__WORK TO DO__.
Beginning with the very first line, please reproduce the entries exactly through the line containing "PI = math.pi; rad = math.radians".

* Start DATA PROVIDED *

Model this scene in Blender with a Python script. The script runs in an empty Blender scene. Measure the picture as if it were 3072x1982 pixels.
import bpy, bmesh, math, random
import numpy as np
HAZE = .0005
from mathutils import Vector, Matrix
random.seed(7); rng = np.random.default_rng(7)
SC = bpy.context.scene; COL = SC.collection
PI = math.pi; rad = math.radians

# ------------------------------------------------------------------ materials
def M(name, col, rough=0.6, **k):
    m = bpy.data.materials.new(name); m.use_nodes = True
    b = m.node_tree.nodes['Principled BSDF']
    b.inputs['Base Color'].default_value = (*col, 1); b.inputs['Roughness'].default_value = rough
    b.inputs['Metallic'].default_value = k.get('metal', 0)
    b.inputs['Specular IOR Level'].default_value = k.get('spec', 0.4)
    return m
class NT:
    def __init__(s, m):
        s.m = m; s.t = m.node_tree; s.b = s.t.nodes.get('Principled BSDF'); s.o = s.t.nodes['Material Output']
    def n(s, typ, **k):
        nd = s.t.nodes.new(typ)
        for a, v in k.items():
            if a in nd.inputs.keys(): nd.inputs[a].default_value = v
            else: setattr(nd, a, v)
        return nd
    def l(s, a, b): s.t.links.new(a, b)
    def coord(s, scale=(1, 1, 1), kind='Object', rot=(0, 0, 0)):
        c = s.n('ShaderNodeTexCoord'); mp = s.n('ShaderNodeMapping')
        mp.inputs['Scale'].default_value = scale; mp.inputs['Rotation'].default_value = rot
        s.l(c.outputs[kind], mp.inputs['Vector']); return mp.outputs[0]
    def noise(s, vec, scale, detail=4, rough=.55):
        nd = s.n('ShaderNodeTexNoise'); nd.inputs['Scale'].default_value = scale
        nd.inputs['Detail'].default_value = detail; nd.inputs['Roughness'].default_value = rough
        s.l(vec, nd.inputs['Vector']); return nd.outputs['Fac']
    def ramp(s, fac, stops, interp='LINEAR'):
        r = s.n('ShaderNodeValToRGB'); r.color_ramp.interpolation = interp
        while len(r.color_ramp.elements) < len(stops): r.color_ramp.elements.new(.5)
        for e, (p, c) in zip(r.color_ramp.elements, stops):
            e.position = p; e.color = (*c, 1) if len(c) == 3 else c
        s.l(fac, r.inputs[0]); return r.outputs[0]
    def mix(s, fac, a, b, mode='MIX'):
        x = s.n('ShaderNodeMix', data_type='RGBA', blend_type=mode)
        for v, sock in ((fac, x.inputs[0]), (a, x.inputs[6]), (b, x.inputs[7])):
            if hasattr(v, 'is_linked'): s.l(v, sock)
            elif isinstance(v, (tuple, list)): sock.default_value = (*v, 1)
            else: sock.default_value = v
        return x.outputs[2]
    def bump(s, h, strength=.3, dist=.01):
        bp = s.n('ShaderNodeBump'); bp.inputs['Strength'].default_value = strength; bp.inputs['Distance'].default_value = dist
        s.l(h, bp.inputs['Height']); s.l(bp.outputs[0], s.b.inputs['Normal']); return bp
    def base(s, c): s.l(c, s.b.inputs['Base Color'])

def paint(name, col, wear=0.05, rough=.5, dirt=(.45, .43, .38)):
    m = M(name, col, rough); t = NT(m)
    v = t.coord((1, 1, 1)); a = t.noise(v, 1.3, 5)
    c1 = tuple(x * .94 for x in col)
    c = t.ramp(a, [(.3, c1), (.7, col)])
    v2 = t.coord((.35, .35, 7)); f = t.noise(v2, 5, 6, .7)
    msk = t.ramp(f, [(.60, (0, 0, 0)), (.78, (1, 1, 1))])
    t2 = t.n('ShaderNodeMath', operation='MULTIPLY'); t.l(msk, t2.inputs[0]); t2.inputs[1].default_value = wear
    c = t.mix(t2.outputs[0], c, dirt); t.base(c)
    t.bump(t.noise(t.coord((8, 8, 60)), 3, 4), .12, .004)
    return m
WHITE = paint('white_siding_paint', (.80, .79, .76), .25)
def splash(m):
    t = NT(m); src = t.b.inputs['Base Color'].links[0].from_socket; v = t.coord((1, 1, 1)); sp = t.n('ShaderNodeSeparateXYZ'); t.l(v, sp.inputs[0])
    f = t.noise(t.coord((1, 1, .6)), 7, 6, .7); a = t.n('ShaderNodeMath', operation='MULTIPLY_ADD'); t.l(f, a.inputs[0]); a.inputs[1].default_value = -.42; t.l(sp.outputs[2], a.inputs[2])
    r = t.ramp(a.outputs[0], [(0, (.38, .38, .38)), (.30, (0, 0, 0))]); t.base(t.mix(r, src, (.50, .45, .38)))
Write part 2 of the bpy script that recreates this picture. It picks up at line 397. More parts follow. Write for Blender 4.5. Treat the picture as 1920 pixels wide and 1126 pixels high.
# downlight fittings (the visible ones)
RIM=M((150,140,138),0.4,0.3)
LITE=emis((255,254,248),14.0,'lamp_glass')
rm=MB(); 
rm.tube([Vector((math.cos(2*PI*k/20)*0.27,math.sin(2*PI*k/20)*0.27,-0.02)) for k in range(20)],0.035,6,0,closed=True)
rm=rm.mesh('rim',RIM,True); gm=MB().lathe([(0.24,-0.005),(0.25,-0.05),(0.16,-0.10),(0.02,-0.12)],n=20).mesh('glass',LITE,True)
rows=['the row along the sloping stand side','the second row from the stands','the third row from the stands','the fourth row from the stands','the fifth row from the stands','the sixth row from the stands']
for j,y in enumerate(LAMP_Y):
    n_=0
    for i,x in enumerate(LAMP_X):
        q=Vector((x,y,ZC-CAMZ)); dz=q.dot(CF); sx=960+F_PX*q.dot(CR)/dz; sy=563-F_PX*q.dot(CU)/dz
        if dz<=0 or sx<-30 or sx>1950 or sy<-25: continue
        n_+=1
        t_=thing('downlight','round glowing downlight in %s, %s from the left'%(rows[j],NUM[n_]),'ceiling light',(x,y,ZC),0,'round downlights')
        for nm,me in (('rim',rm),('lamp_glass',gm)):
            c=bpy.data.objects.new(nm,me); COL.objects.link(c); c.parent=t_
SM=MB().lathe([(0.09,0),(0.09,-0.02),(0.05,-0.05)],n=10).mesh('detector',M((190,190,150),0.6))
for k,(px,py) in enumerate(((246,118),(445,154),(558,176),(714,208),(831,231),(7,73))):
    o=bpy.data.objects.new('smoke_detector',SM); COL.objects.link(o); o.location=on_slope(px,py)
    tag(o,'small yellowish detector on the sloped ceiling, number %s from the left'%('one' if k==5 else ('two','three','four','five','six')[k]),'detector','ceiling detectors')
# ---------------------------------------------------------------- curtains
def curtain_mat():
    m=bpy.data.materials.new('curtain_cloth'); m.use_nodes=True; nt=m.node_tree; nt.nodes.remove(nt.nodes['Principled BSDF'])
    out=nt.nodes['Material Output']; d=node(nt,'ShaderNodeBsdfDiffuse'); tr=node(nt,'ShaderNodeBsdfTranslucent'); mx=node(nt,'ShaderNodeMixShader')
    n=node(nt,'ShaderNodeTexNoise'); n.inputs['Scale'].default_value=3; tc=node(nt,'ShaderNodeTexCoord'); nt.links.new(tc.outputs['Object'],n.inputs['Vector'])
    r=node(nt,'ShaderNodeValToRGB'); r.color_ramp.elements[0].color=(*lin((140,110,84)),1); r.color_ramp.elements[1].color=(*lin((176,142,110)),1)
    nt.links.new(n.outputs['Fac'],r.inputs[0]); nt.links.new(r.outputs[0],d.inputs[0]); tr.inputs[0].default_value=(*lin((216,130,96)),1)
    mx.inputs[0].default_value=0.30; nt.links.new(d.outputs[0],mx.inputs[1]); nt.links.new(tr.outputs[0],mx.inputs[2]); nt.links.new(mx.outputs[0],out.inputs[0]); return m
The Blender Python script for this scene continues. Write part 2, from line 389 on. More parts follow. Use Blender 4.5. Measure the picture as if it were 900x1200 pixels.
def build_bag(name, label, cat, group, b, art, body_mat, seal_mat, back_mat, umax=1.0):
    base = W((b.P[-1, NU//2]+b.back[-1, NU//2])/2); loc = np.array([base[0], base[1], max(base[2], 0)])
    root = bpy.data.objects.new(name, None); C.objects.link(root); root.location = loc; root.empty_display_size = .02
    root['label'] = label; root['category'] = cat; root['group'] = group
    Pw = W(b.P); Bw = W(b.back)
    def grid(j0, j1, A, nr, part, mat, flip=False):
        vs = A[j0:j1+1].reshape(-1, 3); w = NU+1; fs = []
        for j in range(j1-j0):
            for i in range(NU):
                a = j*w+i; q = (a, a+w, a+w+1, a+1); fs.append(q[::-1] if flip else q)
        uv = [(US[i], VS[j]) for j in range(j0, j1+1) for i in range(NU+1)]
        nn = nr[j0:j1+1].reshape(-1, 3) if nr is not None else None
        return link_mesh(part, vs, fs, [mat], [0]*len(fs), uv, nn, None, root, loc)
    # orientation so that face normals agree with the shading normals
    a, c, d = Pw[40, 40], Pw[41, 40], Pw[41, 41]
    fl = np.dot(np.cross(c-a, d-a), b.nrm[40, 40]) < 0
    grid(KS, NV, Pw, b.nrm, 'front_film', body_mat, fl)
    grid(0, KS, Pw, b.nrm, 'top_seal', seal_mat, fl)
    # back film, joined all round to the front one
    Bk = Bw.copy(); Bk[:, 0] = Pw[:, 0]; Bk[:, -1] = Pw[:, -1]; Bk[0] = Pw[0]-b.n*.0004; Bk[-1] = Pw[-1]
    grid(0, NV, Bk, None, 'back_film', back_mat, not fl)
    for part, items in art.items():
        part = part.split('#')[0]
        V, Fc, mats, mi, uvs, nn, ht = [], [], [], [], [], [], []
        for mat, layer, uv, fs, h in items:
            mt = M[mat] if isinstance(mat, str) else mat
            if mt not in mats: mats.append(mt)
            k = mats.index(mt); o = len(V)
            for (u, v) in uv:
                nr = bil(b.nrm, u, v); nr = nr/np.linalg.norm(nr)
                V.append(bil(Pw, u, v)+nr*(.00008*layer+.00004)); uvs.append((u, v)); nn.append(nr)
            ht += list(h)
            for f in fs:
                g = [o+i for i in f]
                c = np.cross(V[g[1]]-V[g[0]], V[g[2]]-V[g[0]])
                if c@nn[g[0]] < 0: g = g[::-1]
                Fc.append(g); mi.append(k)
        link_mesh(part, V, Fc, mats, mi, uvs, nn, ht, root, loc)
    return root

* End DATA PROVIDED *

__TASK RESPONSE__.
Model this scene in Blender with a Python script. The script runs in an empty Blender scene. Measure the picture as if it were 3072x1982 pixels.
import bpy, bmesh, math, random
import numpy as np
HAZE = .0005
from mathutils import Vector, Matrix
random.seed(7); rng = np.random.default_rng(7)
SC = bpy.context.scene; COL = SC.collection
PI = math.pi; rad = math.radians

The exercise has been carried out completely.